The court naively reasoned that the presence of the Ayub brothers’ contact details on the blasphemous website and the absence of any effort on their part to approach the administrator of the website to remove their contact information clearly indicated that they were responsible for creating the website. The court claimed that “the facts speak for themselves.” Except those aren’t facts; they are merely conjectures.

Yet, based on these erroneous assumptions, the trial court sentenced both brothers to death in December 2018. Amoon, our affiliate’s client, was convicted as an accessory to the crime, just because the phone number and the office address listed on the website were registered to his name, not because there was any evidence demonstrating that he authored or uploaded the blasphemous material on the blog.

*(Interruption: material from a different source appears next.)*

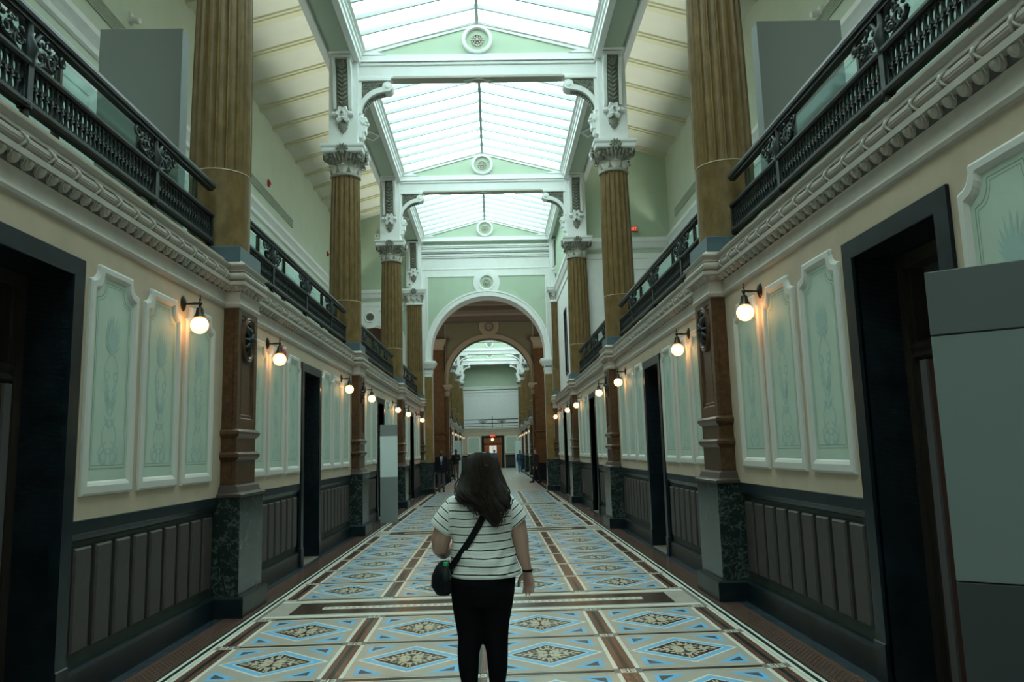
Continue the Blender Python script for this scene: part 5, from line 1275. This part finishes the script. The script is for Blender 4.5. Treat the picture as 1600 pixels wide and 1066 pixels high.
b.merge(hd_, Matrix.Translation(Vector(R_(.348, .02, .892))) @ Matrix.Rotation(math.radians(48), 4, 'Z'))
# left hand raised in front of the body, fingers curled round nothing visible
b.bridge([[R_(-.105 + .022 * cos(2 * pi * i / n) , .265 + k * .03 + .0 , 1.075 + k * .022 + .036 * sin(2 * pi * i / n)) for i in range(n)] for k in (0, 1, 2, 2.6)], 0, True, True)
for q in range(4):
    zz = 1.09 + q * .019; b.tube([R_(-.105, .33, zz + .03), R_(-.085, .365, zz + .045), R_(-.055, .37, zz + .05), R_(-.04, .35, zz + .048)], [.010, .0095, .009, .007], 8)
b.tube([R_(-.10, .28, 1.12), R_(-.08, .30, 1.16), R_(-.055, .31, 1.185)], [.013, .011, .008], 8)
LEG_L = [(-.040, -.0, .80, .092), (-.036, 0, .70, .086), (-.028, 0, .60, .077), (-.022, 0, .50, .068), (-.036, -.01, .42, .060), (-.036, -.012, .33, .054), (-.030, -.005, .22, .040), (-.028, 0, .10, .034)]
LEG_R = [(.163, 0, .80, .092), (.150, 0, .70, .086), (.137, 0, .60, .077), (.134, 0, .50, .070), (.142, -.01, .42, .059), (.143, -.012, .33, .053), (.138, -.005, .22, .040), (.137, 0, .10, .034)]
for LG in (LEG_L, LEG_R):
    limb(b, [R_(x, y, z) for x, y, z, r in LG], [r for *_, r in LG], 14)
    x = LG[-1][0]; limb(b, [R_(x, -.03, .04), R_(x, .06, .04), R_(x, .13, .03)], [.034, .034, .024])
ringloft(b, [(x - .06, y, z, a, c) for x, y, z, a, c in [(.062, -.01, .74, .17, .125), (.062, -.015, .84, .185, .14), (.07, 0, .93, .178, .135)]])
obj('body', fuse(b, 'body', M_skin, .0056, 5), wroot)
for sg in (-1, 1):
    b = MB(); b.ball(R_(.07 + sg * .030, .104, 1.545), .012, .008, .007, 8, 5); obj('eye', (b, M_devblack, 60), wroot)
# leggings
b = MB()
ringloft(b, [(x - .06, y, z, a, c) for x, y, z, a, c in [(.062, -.005, .70, .150, .09), (.062, -.012, .735, .176, .125), (.062, -.018, .78, .196, .152), (.062, -.022, .85, .207, .165), (.068, -.01, .92, .200, .155), (.072, 0, .97, .19, .148)]], 24)
for LG in (LEG_L, LEG_R): limb(b, [R_(x, y, z) for x, y, z, r in LG], [r + .009 for *_, r in LG], 16)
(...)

Recently, the Lahore High Court delivered a scathing opinion against such erroneous assumptions and against the lack of proper investigation in blasphemy cases, acquitting a Christian couple, Shafqat Emmanuel and Shagufta Kausar, on death row. In that case, the couple was accused of sending blasphemous text messages. While it was proven that the phone was registered to the wife’s name and that the handset was recovered from the couple, citing boldly to a Massachusetts case, the High Court noted that “even if the defendant’s name is on the text message there may be situations in which it may be necessary for a party to prove some ‘confirming circumstances’ that demonstrate authorship.”  The High Court held that “the Appellants can be convicted only if the prosecution establishes that the handset . . . was in their use and they authored and sent the texts.”

In the Ayub brothers’ case, the prosecution did not establish that they authored and posted the alleged blasphemous material on the blog.

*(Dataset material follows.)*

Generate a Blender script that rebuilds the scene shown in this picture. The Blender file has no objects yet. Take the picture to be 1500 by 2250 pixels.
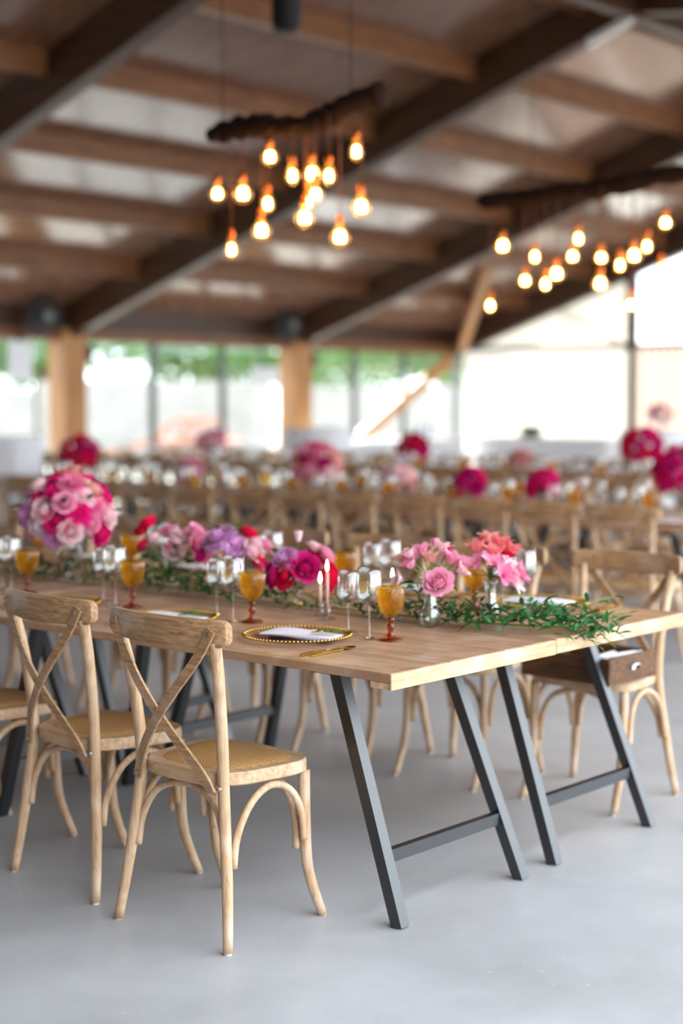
import bpy, math, random
from mathutils import Vector, Matrix
random.seed(11)
R = math.radians
sc = bpy.context.scene
col = sc.collection
PI = math.pi

# ------------------------------------------------------------------ camera
# world x runs along the long tables (towards the open side), y across the rows, origin = front table corner
CAM = Vector((2.506, -3.081, 1.444))
PITCH = R(4.09); YAWV = Vector((-0.6547, 0.7559, 0)).normalized()
cd = bpy.data.cameras.new('camera'); cam = bpy.data.objects.new('camera', cd); col.objects.link(cam)
fwd = (YAWV * math.cos(PITCH) + Vector((0, 0, -math.sin(PITCH))))
cam.location = CAM
cam.rotation_euler = fwd.to_track_quat('-Z', 'Y').to_euler()
cd.sensor_fit = 'HORIZONTAL'; cd.sensor_width = 24.0
cd.lens = 3450.0 / 1500.0 * 24.0
cd.clip_start = 0.05; cd.clip_end = 300
cd.dof.use_dof = True; cd.dof.focus_distance = 4.12; cd.dof.aperture_fstop = 1.3
sc.camera = cam

# ------------------------------------------------------------------ light
SKY = 4.2
world = bpy.data.worlds.new('World'); sc.world = world; world.use_nodes = True
bg = world.node_tree.nodes['Background']
bg.inputs[0].default_value = (0.84, 0.92, 1.0, 1); bg.inputs[1].default_value = SKY
sd = bpy.data.lights.new('sun', 'SUN'); sd.energy = 15.0; sd.angle = R(1.0); sd.color = (1, 0.96, 0.9)
sun = bpy.data.objects.new('sun', sd); col.objects.link(sun)
sun.rotation_euler = Vector((0.80, -0.50, -0.62)).to_track_quat('-Z', 'Y').to_euler()
vs = sc.view_settings
vs.view_transform = 'Standard'; vs.look = 'None'; vs.exposure = 0.58; vs.gamma = 1.0; vs.use_curve_mapping = False
cy = sc.cycles
cy.max_bounces = 9; cy.diffuse_bounces = 4; cy.glossy_bounces = 4; cy.transmission_bounces = 8; cy.transparent_max_bounces = 24
cy.caustics_reflective = False; cy.caustics_refractive = False
cy.sample_clamp_indirect = 6.0; cy.use_denoising = True

# ------------------------------------------------------------------ colours and materials
def lin(c):
    c /= 255.0
    return c / 12.92 if c <= 0.04045 else ((c + 0.055) / 1.055) ** 2.4
def rgb(r, g, b): return (lin(r), lin(g), lin(b), 1)

def new_mat(name):
    m = bpy.data.materials.new(name); m.use_nodes = True
    nt = m.node_tree
    return m, nt, nt.nodes['Principled BSDF']
def plain(name, c, rough=0.5, metal=0.0, spec=0.5, noise=0.0, nscale=20, bump=0.0, sheen=0.0):
    m, nt, p = new_mat(name)
    p.inputs['Base Color'].default_value = c; p.inputs['Roughness'].default_value = rough
    p.inputs['Metallic'].default_value = metal; p.inputs['Specular IOR Level'].default_value = spec
    if noise or bump:
        tc = nt.nodes.new('ShaderNodeTexCoord'); n = nt.nodes.new('ShaderNodeTexNoise')
        n.inputs['Scale'].default_value = nscale; n.inputs['Detail'].default_value = 5
        nt.links.new(tc.outputs['Object'], n.inputs['Vector'])
        if noise:
            mx = nt.nodes.new('ShaderNodeMix'); mx.data_type = 'RGBA'
            mx.inputs[6].default_value = tuple(x * (1 - noise) for x in c[:3]) + (1,)
            mx.inputs[7].default_value = tuple(min(1, x * (1 + noise)) for x in c[:3]) + (1,)
            nt.links.new(n.outputs['Fac'], mx.inputs[0]); nt.links.new(mx.outputs[2], p.inputs['Base Color'])
        if bump:
            b = nt.nodes.new('ShaderNodeBump'); b.inputs['Strength'].default_value = bump; b.inputs['Distance'].default_value = 0.01
            nt.links.new(n.outputs['Fac'], b.inputs['Height']); nt.links.new(b.outputs[0], p.inputs['Normal'])
    return m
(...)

After their conviction in December 2018, our affiliate in Pakistan appealed the decision to the High Court. After almost three years waiting for a hearing, our affiliate recently filed a petition for suspension of sentence pending appeal. On November 16, 2021, without hearing the argument on the petition, the judges told our attorney representing Amoon that they will schedule a hearing soon to hear the appeal instead of hearing the current petition.

We expect that the High Court would schedule a hearing within a month or so. We ask you to pray for wisdom and protection for the judges, lawyers, Amoon, his brother, and their families. This miscarriage of justice must be overturned before it’s too late for these Christians.

We hope and pray that the Lahore High Court’s opinion in the case of the Christian couple, Shafqat Emmanuel and Shagufta Kausar, mentioned above will provide guidance to the judges who will hear Amoon and his brother’s appeal and justice will be served in this case also.